*STATED PROBLEM*.
Repeat each line of the material below exactly as it appears, minus any pictures.
──────────
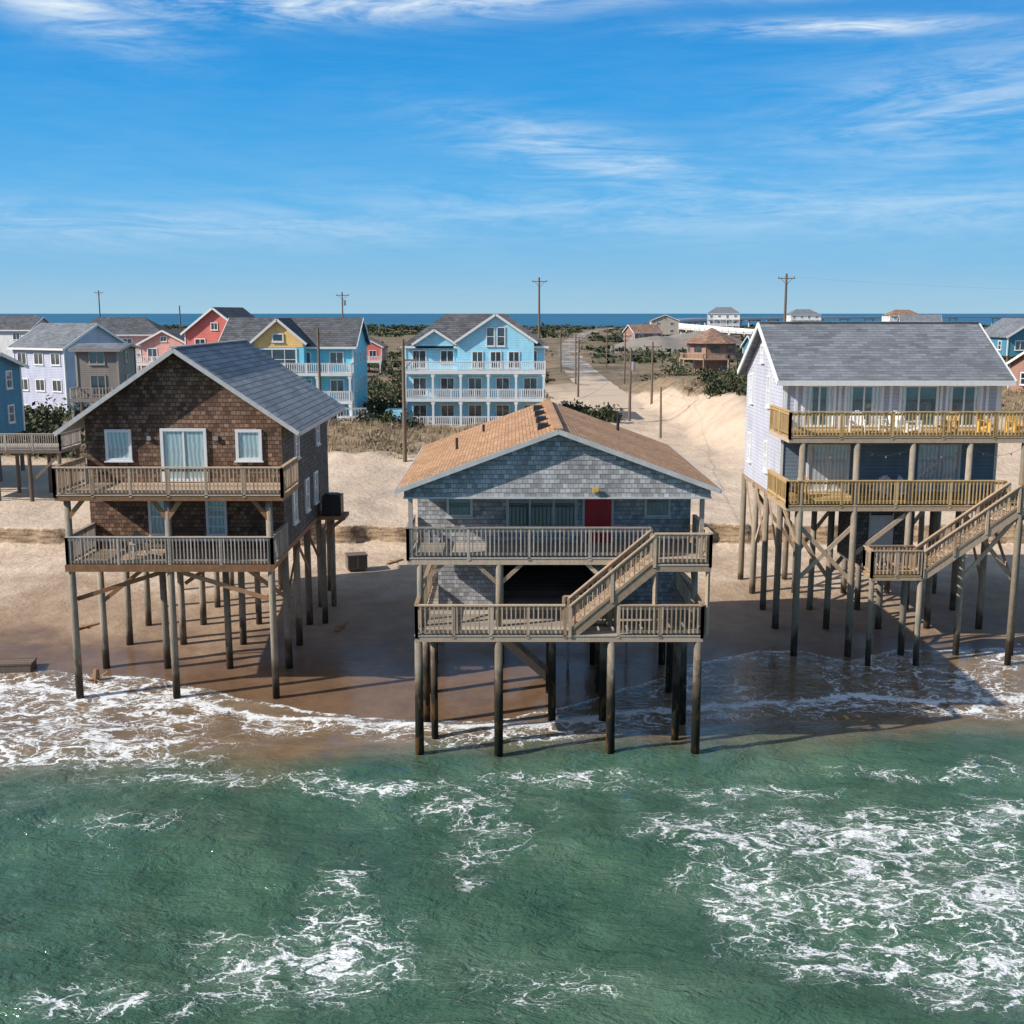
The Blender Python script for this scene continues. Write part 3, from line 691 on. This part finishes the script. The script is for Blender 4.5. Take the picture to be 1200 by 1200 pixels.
LB=sd('light_blue',(.36,.74,.90)); TQ=sd('turquoise_blue',(.20,.68,.82)); YE=sd('butter_yellow',(.92,.60,.22)); CO=sd('coral_red',(.72,.17,.13)); PK=sd('salmon_pink',(.74,.40,.33)); LV=sd('pale_lavender',(.52,.54,.66)); TE=sd('teal_blue',(.07,.25,.34)); WH=sd('white',(.78,.78,.76)); GW=sd('grey_weathered',(.25,.215,.185)); BE=sd('beige',(.55,.46,.36)); BR=sd('brown_red',(.36,.20,.15))
M['brroof']=shingle('brown_roof_shingles',[(.20,.115,.08),(.34,.20,.14),(.44,.28,.20)],.5,.2)
M['dkroof']=shingle('charcoal_roof_shingles',[(.07,.072,.08),(.12,.125,.135),(.16,.168,.18)],.5,.2)
e=bg_house('light_blue_beach_house',-3.9,91,14.6,9,3,2.85,3.0,LB,'dkroof','x',z0=2.6,balc=(0,1,2),win=5,hip=4.5,glass='glass',bs=.22)
def frontgable(cx,hw,z0,ze,zp,yf,yb,wallmat,parent,roofmat='dkroof'):
    wl=MB(); rf=MB(); tr=MB()
    prism_y(wl,cx-hw,cx+hw,yf,yb,z0,ze,cx,zp-.1)
    s_=(zp-ze)/hw; o=.35
    for sg_ in (-1,1):
        a=[(cx,yf-o,zp),(cx,yb,zp),(cx+sg_*(hw+o),yb,ze-s_*o),(cx+sg_*(hw+o),yf-o,ze-s_*o)]
        if sg_>0: a=a[::-1]
        rf.slab(a,.12)
        tr.beam((cx,yf-o-.04,zp-.12),(cx+sg_*(hw+o),yf-o-.04,ze-s_*o-.12),.06,.24)
    wl.make('gable_wall',wallmat,parent); rf.make('gable_roof',M[roofmat],parent); tr.make('gable_trim',M['white'],parent)
frontgable(2.2,4.0,5.75,8.9,11.6,-5.4,1.5,LB,e); frontgable(-4.2,2.0,8.0,8.7,10.0,-5.0,1.0,LB,e)
tr=MB(); gl=MB(); P=face('-y',-5.4)
for c in (.3,2.2,4.1): window(tr,gl,P,c-.6,c+.6,5.9,7.7,fw=.1,mull=1,sill=False)
window(tr,gl,P,1.2,2.1,8.2,10.2,fw=.1,hbar=1); window(tr,gl,P,2.3,3.2,8.2,10.2,fw=.1,hbar=1)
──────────
*REPLY TO THE TASK*.
The Blender Python script for this scene continues. Write part 3, from line 691 on. This part finishes the script. The script is for Blender 4.5. Take the picture to be 1200 by 1200 pixels.
LB=sd('light_blue',(.36,.74,.90)); TQ=sd('turquoise_blue',(.20,.68,.82)); YE=sd('butter_yellow',(.92,.60,.22)); CO=sd('coral_red',(.72,.17,.13)); PK=sd('salmon_pink',(.74,.40,.33)); LV=sd('pale_lavender',(.52,.54,.66)); TE=sd('teal_blue',(.07,.25,.34)); WH=sd('white',(.78,.78,.76)); GW=sd('grey_weathered',(.25,.215,.185)); BE=sd('beige',(.55,.46,.36)); BR=sd('brown_red',(.36,.20,.15))
M['brroof']=shingle('brown_roof_shingles',[(.20,.115,.08),(.34,.20,.14),(.44,.28,.20)],.5,.2)
M['dkroof']=shingle('charcoal_roof_shingles',[(.07,.072,.08),(.12,.125,.135),(.16,.168,.18)],.5,.2)
e=bg_house('light_blue_beach_house',-3.9,91,14.6,9,3,2.85,3.0,LB,'dkroof','x',z0=2.6,balc=(0,1,2),win=5,hip=4.5,glass='glass',bs=.22)
def frontgable(cx,hw,z0,ze,zp,yf,yb,wallmat,parent,roofmat='dkroof'):
    wl=MB(); rf=MB(); tr=MB()
    prism_y(wl,cx-hw,cx+hw,yf,yb,z0,ze,cx,zp-.1)
    s_=(zp-ze)/hw; o=.35
    for sg_ in (-1,1):
        a=[(cx,yf-o,zp),(cx,yb,zp),(cx+sg_*(hw+o),yb,ze-s_*o),(cx+sg_*(hw+o),yf-o,ze-s_*o)]
        if sg_>0: a=a[::-1]
        rf.slab(a,.12)
        tr.beam((cx,yf-o-.04,zp-.12),(cx+sg_*(hw+o),yf-o-.04,ze-s_*o-.12),.06,.24)
    wl.make('gable_wall',wallmat,parent); rf.make('gable_roof',M[roofmat],parent); tr.make('gable_trim',M['white'],parent)
frontgable(2.2,4.0,5.75,8.9,11.6,-5.4,1.5,LB,e); frontgable(-4.2,2.0,8.0,8.7,10.0,-5.0,1.0,LB,e)
tr=MB(); gl=MB(); P=face('-y',-5.4)
for c in (.3,2.2,4.1): window(tr,gl,P,c-.6,c+.6,5.9,7.7,fw=.1,mull=1,sill=False)
window(tr,gl,P,1.2,2.1,8.2,10.2,fw=.1,hbar=1); window(tr,gl,P,2.3,3.2,8.2,10.2,fw=.1,hbar=1)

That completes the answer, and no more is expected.